Son proyectos pequeños y medianos (de 2 a 8 ha de terreno de suelo no urbanizable) conectados a la media tensión, que acercan el consumo a la generación reduciendo las pérdidas y las inversiones en red de transporte. Proyectos que incrementan la resiliencia de la red y la calidad del suministro eléctrico y que permiten mallar una red de municipios interconectados con generación renovable. Además, para las inversiones necesarias, asumibles de forma colectiva por ciudadanos y pequeñas y medianas empresas, estos proyectos serán la base de las comunidades de energías renovables.

Cosas que pasan: el coche eléctrico

El coche eléctrico es mucho más que un medio de transporte; es también una forma de almacenar electricidad y de introducir flexibilidad en un sistema eléctrico que tiene cada vez más presencia de fuentes de generación dependientes de la meteorología. Los aparcamientos comunitarios de las ciudades, si se dotan de infraestructura de recarga inteligente, pueden convertirse en una gran batería virtual de gestión de energías renovables. Esta necesidad de aportar flexibilidad resulta esencial. En la ciudad de Barcelona, hoy lo hacen los ciclos combinados de gas natural fósil.

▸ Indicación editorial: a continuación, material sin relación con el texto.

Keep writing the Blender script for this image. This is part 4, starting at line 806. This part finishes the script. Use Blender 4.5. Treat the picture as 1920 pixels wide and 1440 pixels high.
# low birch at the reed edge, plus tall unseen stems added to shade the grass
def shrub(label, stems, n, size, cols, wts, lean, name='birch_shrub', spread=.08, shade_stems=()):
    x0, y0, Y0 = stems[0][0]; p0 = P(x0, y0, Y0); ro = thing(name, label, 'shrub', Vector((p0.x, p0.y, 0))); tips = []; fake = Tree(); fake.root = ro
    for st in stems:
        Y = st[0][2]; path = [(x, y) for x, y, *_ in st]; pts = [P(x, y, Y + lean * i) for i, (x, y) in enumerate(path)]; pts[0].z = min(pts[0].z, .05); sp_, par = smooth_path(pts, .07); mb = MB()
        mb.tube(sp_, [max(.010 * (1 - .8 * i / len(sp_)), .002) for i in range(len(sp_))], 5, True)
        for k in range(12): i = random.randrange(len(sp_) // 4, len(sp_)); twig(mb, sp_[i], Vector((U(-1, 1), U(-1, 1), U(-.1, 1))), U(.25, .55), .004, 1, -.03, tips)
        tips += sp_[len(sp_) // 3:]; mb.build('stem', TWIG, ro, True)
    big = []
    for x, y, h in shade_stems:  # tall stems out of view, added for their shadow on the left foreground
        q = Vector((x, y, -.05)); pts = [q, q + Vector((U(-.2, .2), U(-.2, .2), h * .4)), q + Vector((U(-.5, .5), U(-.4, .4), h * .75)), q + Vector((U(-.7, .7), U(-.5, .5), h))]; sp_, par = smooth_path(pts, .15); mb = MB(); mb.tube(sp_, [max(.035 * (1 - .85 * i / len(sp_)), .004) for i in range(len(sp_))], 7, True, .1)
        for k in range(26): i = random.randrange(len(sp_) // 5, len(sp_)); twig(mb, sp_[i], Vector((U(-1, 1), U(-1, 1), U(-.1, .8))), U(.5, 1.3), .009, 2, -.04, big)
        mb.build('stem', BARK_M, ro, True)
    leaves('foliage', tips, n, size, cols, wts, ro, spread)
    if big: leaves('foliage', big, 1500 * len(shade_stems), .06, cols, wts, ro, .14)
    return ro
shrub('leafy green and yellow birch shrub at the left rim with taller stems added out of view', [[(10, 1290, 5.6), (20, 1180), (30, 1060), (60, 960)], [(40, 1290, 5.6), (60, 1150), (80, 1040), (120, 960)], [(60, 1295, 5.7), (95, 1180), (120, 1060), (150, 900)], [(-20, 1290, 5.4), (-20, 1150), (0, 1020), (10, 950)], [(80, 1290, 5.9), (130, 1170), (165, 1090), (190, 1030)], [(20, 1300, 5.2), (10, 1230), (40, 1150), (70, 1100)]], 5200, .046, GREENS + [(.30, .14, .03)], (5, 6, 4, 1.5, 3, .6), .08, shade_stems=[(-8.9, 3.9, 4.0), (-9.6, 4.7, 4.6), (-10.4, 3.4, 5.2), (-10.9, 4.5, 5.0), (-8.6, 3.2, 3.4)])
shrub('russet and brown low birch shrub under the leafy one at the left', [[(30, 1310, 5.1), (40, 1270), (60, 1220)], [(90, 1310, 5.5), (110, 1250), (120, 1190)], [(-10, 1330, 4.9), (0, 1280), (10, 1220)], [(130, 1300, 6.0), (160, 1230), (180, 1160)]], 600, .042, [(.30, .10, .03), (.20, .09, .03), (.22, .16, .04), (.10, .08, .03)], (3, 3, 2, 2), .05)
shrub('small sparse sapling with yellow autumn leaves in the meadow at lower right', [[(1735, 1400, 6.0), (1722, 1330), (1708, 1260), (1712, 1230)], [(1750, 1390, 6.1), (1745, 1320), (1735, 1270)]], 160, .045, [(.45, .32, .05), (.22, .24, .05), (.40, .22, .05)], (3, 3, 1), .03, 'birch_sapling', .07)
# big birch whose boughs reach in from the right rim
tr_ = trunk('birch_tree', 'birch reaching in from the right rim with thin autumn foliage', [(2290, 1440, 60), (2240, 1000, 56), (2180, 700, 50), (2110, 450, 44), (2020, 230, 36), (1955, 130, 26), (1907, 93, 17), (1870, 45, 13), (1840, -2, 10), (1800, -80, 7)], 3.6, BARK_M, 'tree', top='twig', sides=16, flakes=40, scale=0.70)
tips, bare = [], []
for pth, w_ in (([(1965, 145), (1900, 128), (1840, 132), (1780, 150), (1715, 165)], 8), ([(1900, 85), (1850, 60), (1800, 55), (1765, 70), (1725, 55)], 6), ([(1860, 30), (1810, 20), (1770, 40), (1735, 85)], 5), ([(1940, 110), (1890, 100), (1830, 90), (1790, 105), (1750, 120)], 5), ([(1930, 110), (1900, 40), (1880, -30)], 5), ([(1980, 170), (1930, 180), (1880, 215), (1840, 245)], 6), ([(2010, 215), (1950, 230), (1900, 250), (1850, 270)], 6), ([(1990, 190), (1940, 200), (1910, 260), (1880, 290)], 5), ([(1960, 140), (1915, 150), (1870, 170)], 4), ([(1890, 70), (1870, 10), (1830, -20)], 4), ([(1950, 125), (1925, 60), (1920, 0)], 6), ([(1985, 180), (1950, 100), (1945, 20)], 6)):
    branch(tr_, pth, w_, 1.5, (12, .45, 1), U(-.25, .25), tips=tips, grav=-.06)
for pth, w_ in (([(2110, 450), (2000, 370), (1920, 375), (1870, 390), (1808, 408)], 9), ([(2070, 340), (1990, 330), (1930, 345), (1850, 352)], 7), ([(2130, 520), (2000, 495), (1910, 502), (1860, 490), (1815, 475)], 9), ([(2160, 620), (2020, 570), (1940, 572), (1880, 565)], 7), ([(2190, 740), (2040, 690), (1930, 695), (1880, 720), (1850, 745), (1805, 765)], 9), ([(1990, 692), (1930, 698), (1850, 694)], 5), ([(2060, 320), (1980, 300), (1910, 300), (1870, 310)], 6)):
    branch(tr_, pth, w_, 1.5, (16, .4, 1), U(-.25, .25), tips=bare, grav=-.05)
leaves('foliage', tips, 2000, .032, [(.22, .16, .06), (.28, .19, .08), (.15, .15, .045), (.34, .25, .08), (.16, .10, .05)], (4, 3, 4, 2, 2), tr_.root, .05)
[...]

Las ciudades y las zonas metropolitanas densas lo tienen muy difícil para generar energía de kilómetro cero, sencillamente porque no hay espacio suficiente. Sin embargo, el gran volumen de coches estacionados, si los ordenamos en aparcamientos con recarga inteligente, se convertirán en un activo de flexibilidad tanto o más importante que la generación renovable local.